On June 29, 2017, a shareholder derivative complaint captioned Barbara Sue Sklar Living Trust v. Sunrun Inc. et al., was filed in the United States District Court, Northern District of California, against the Company and certain of the Company’s directors and officers. The complaint generally alleges that the defendants violated Section 14(a) of the Exchange Act by making false or misleading statements in connection with public filings, including proxy statements, made between September 10, 2015 and May 3, 2017 regarding the number of customers who cancelled contracts after signing up for the Company’s home solar energy system. The Plaintiff seeks, among other things, damages in favor of the Company, certain corporate actions to purportedly improve the Company’s corporate governance, and an award of costs and expenses to the putative plaintiff stockholder, including attorneys’ fees. The Company believes that the claims are without merit and intends to defend itself vigorously. The case has been stayed pending the outcome of the federal court litigation matter described above.
On April 5, 2018, a stockholder derivative complaint captioned Leonard Olsen v. Sunrun Inc. et al., was filed in the United States District Court, District of Delaware, against the Company and certain of the Company’s directors and officers.
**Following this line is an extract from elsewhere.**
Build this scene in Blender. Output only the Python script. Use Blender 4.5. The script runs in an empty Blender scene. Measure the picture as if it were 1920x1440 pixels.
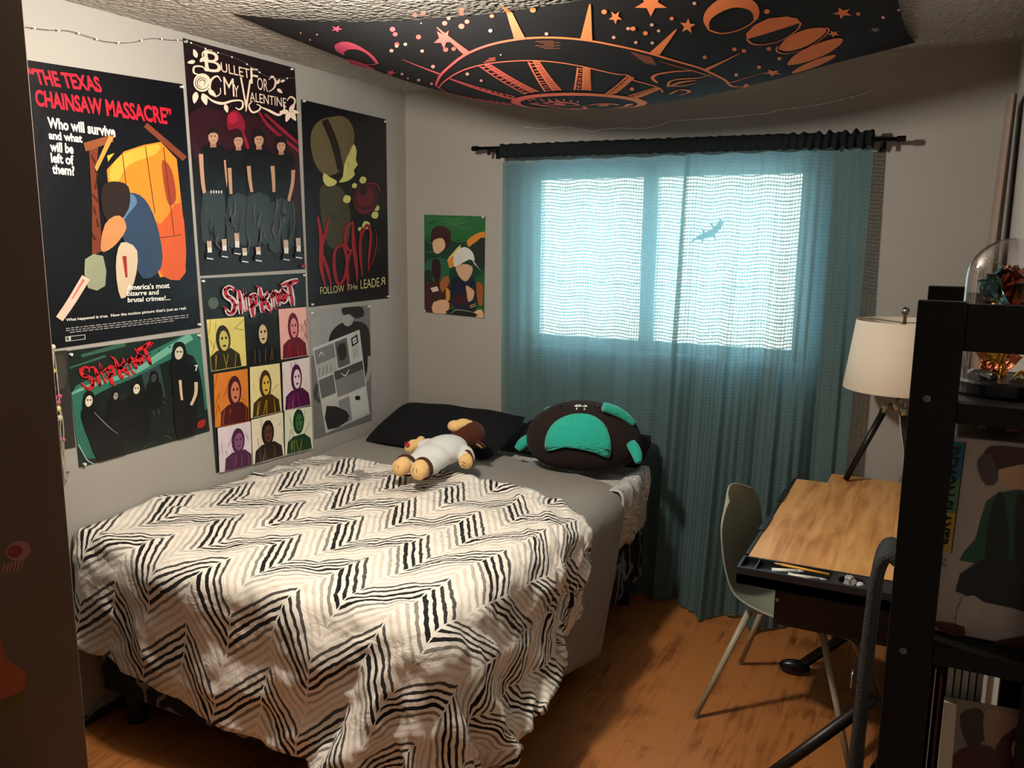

The complaint generally alleges that the individual defendants breached their fiduciary duties and violated Section 14(a) of the Exchange Act by making false or misleading statements in connection with public filings, including proxy statements, made between September 16, 2015 and May 21, 2017 regarding the number of customers who canceled contracts after signing up for the Company's home-solar energy system. The Plaintiff seeks, among other things, damages in favor of the Company, equitable relief, and an award of costs and expenses to the putative plaintiff stockholder, including attorneys’ fees. The Company believes that the claims are without merit and intends to defend itself vigorously.